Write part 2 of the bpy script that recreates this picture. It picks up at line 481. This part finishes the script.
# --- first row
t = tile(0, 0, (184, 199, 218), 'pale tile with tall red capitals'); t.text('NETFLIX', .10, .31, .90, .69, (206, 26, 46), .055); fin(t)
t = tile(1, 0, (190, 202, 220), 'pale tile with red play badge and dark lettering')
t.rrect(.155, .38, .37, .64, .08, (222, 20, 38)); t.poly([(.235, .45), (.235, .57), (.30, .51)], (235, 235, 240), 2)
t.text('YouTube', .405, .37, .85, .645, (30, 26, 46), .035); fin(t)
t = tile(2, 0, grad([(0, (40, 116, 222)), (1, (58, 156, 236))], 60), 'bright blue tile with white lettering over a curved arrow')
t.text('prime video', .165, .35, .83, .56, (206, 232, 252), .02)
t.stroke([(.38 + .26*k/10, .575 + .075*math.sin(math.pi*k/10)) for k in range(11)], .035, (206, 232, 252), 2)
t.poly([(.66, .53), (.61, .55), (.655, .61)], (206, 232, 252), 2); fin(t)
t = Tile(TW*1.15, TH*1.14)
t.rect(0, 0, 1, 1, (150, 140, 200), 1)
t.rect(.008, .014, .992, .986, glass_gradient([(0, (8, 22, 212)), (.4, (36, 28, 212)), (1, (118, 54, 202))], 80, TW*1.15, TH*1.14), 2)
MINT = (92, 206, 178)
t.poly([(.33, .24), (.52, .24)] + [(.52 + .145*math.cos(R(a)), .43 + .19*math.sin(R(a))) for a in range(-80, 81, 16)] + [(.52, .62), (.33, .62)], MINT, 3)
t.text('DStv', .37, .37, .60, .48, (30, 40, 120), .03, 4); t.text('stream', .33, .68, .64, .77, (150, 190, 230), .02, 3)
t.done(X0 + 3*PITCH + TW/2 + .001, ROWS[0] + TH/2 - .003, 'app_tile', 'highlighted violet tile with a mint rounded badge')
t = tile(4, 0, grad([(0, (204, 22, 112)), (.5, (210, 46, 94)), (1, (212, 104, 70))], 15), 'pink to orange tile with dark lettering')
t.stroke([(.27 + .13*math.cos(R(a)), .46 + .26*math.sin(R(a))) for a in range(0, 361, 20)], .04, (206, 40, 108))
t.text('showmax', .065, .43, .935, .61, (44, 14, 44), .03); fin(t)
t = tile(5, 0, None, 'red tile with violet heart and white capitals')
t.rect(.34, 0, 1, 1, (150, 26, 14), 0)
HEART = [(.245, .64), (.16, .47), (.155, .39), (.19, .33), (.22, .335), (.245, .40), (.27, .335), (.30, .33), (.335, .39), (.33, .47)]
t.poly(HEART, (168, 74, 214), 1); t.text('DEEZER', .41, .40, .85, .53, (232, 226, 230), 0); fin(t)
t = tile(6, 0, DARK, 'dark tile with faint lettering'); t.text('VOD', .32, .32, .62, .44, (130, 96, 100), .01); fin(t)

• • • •

◆ **Task goal**
Return the listing above in full, character for character.

◆ **Output for this exercise**
Write part 2 of the bpy script that recreates this picture. It picks up at line 481. This part finishes the script.
# --- first row
t = tile(0, 0, (184, 199, 218), 'pale tile with tall red capitals'); t.text('NETFLIX', .10, .31, .90, .69, (206, 26, 46), .055); fin(t)
t = tile(1, 0, (190, 202, 220), 'pale tile with red play badge and dark lettering')
t.rrect(.155, .38, .37, .64, .08, (222, 20, 38)); t.poly([(.235, .45), (.235, .57), (.30, .51)], (235, 235, 240), 2)
t.text('YouTube', .405, .37, .85, .645, (30, 26, 46), .035); fin(t)
t = tile(2, 0, grad([(0, (40, 116, 222)), (1, (58, 156, 236))], 60), 'bright blue tile with white lettering over a curved arrow')
t.text('prime video', .165, .35, .83, .56, (206, 232, 252), .02)
t.stroke([(.38 + .26*k/10, .575 + .075*math.sin(math.pi*k/10)) for k in range(11)], .035, (206, 232, 252), 2)
t.poly([(.66, .53), (.61, .55), (.655, .61)], (206, 232, 252), 2); fin(t)
t = Tile(TW*1.15, TH*1.14)
t.rect(0, 0, 1, 1, (150, 140, 200), 1)
t.rect(.008, .014, .992, .986, glass_gradient([(0, (8, 22, 212)), (.4, (36, 28, 212)), (1, (118, 54, 202))], 80, TW*1.15, TH*1.14), 2)
MINT = (92, 206, 178)
t.poly([(.33, .24), (.52, .24)] + [(.52 + .145*math.cos(R(a)), .43 + .19*math.sin(R(a))) for a in range(-80, 81, 16)] + [(.52, .62), (.33, .62)], MINT, 3)
t.text('DStv', .37, .37, .60, .48, (30, 40, 120), .03, 4); t.text('stream', .33, .68, .64, .77, (150, 190, 230), .02, 3)
t.done(X0 + 3*PITCH + TW/2 + .001, ROWS[0] + TH/2 - .003, 'app_tile', 'highlighted violet tile with a mint rounded badge')
t = tile(4, 0, grad([(0, (204, 22, 112)), (.5, (210, 46, 94)), (1, (212, 104, 70))], 15), 'pink to orange tile with dark lettering')
t.stroke([(.27 + .13*math.cos(R(a)), .46 + .26*math.sin(R(a))) for a in range(0, 361, 20)], .04, (206, 40, 108))
t.text('showmax', .065, .43, .935, .61, (44, 14, 44), .03); fin(t)
t = tile(5, 0, None, 'red tile with violet heart and white capitals')
t.rect(.34, 0, 1, 1, (150, 26, 14), 0)
HEART = [(.245, .64), (.16, .47), (.155, .39), (.19, .33), (.22, .335), (.245, .40), (.27, .335), (.30, .33), (.335, .39), (.33, .47)]
t.poly(HEART, (168, 74, 214), 1); t.text('DEEZER', .41, .40, .85, .53, (232, 226, 230), 0); fin(t)
t = tile(6, 0, DARK, 'dark tile with faint lettering'); t.text('VOD', .32, .32, .62, .44, (130, 96, 100), .01); fin(t)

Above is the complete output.